Eubulides, Paley, Brentano, Bradley, Santayana, McTaggart Added; Aristotle, Mill, Frege, Russell, and Others Updated

Here is what I’ve done since the last update:

  1. Eubulides, William Paley, Franz Brentano, Francis Herbert Bradley, George Santayana, and John Ellis McTaggart are added.
  2. Bertrand Russell got a substantive revision with 18 new sentences.
  3. New sentences are added for Zeno of Elea, Aristotle (2), Thomas Aquinas, Thomas Hobbes, Gottfried Wilhelm Leibniz, John Stuart Mill (3), Gottlob Frege (2), Edmund Husserl, Martin Heidegger, Sir Peter Strawson, Robert Nozick.
  4. Dozens of new connections are drawn.

In addition to the new names, I spent a lot of time to enrich the content for Bertrand Russell. I concentrated on him and his connections to the British idealists (Bradley, McTaggart) for a few weeks. With 18 new sentences (some of which are integrated with old ones), I was able to include his objection to Frege’s use of sets to construe numbers (Russell’s Paradox), his doctrine of external relations, his logical atomism, his neutral monism, his bundle theory of particulars, and his ethical noncognitivism, among other things. He now has 23 sentences referencing 8 different sources. (A note: I’m not just picking out sentences from the texts I read and putting them in; I put a lot of effort and time into optimizing them in the next step, so as to include all of their ideas with the minimum number of efficient sentences, in a meaningful order.
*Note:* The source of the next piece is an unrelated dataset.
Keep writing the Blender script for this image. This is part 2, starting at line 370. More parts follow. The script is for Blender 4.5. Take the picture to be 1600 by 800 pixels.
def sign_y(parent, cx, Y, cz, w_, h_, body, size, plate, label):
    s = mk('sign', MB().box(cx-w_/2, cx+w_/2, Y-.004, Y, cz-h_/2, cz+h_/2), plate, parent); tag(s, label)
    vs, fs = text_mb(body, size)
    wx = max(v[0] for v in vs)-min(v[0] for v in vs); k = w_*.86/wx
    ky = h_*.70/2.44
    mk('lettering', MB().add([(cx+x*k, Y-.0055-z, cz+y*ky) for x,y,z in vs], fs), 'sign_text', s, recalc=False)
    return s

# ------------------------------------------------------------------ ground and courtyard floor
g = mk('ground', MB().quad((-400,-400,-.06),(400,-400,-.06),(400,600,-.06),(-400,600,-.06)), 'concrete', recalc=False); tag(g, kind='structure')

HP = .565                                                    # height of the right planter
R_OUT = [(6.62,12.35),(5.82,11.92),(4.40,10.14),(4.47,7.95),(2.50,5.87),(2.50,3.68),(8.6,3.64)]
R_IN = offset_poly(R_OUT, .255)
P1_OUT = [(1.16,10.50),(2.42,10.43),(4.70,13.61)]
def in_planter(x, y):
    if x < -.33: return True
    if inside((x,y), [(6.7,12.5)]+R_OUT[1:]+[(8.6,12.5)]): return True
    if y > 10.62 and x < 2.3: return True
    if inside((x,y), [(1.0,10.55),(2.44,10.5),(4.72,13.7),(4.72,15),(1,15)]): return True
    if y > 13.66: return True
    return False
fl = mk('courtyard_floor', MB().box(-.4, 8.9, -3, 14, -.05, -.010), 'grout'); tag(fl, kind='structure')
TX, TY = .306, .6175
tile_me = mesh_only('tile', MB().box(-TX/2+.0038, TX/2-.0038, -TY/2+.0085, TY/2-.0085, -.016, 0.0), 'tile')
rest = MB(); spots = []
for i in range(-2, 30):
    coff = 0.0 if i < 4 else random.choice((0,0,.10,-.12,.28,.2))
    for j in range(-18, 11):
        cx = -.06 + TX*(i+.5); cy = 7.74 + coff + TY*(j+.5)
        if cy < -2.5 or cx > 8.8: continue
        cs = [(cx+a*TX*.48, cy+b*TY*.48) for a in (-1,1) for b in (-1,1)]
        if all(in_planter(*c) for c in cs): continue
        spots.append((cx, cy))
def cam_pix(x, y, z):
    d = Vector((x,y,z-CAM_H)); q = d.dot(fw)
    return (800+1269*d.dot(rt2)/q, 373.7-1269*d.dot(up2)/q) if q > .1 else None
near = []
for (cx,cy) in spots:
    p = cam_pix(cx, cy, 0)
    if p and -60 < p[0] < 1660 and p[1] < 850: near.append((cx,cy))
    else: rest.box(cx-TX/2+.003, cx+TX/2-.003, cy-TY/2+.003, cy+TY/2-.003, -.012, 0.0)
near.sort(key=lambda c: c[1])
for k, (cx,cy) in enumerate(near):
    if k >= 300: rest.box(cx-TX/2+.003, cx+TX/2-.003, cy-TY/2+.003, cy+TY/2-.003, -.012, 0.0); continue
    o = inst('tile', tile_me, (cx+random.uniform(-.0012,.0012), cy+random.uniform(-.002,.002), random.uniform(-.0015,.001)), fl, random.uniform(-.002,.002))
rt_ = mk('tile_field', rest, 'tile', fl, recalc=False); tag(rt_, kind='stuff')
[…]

So when the number is high for a philosopher, it’s because I had the opportunity to study them thoroughly and they had a lot of ideas.)





 

With this update, I also put together a thread including a specific line of arguments for/against the existence of God, with Paley as an important step leading to Darwin,

introduced Nozick’s “experience machine” as an argument against utilitarianism,

and added Brentano’s original formulation of intentionality as a quality which separates the mental from the non-mental. (And Dennett can be said to disagree with it because he treats intentionality – like many other things – as a gradual phenomenon deriving from non-mental stuff.)